Oxygen as an exchangeable ligand in soil

An attempt was made to clarify the adsorption of oxygen ligands onto the Al- and Fe-oxides in the soil. In the ligand exchange the central ions Al3+ and Fe3+ of the oxides are Lewis acids or electron acceptors and the ligands are Lewis bases or electron donors. The binding of ligand oxygen by the central ion is primarily dependent on the nucleophilic strength of the ligand oxygen. The proton is a hard Lewis acid as are Al3+ and Fe3+. The pKa-value of the acid corresponding to the anion shows the ability of ligand oxygen to bind a proton and also the ability to bind Al3+ and Fe3+. The greater the nucleophilic strength of the ligand, the more covalent the nature of the bond between ligand oxygen and the central ion. However, the covalent character of this bond does not make the adsorption of a ligand by oxides an exothermic reaction. The entropy changes in adsorption determine the exchange equilibrium of the anions.
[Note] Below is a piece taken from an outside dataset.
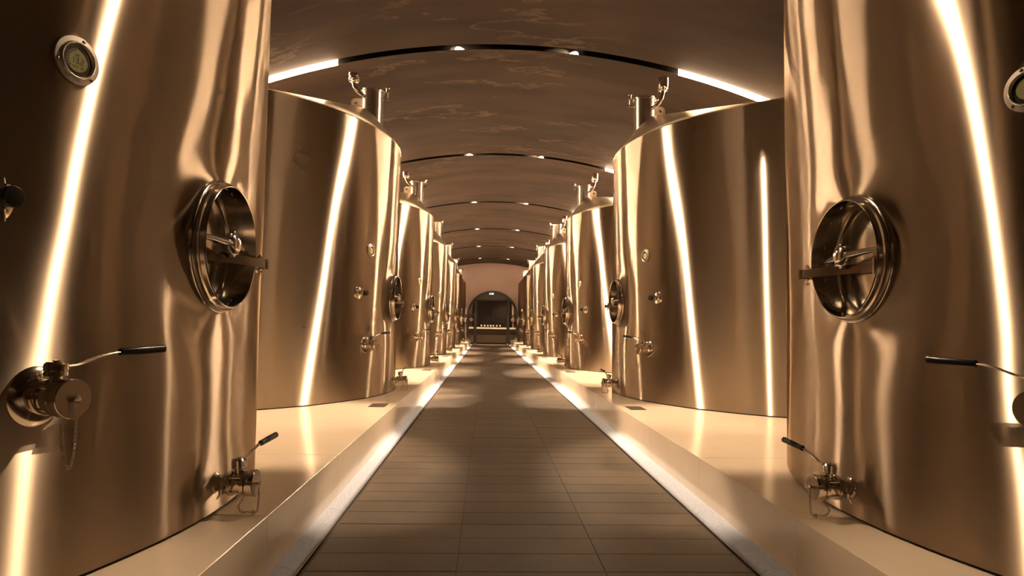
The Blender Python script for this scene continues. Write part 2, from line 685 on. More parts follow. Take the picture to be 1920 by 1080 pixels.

The nucleophilic strength of ligand oxygen also determines the rate of exchange. If an anion has a high nucleophilic strength, it is rapidly adsorbed by oxides but the desorption is slow. The theory explains the relationship between the adsorption of anions to oxides and the pH-value in the equilibrum solution. The theory also illuminates the factors, which determine the leaching of an anion from the soil and the uptake rate of an anion from the soil by plants.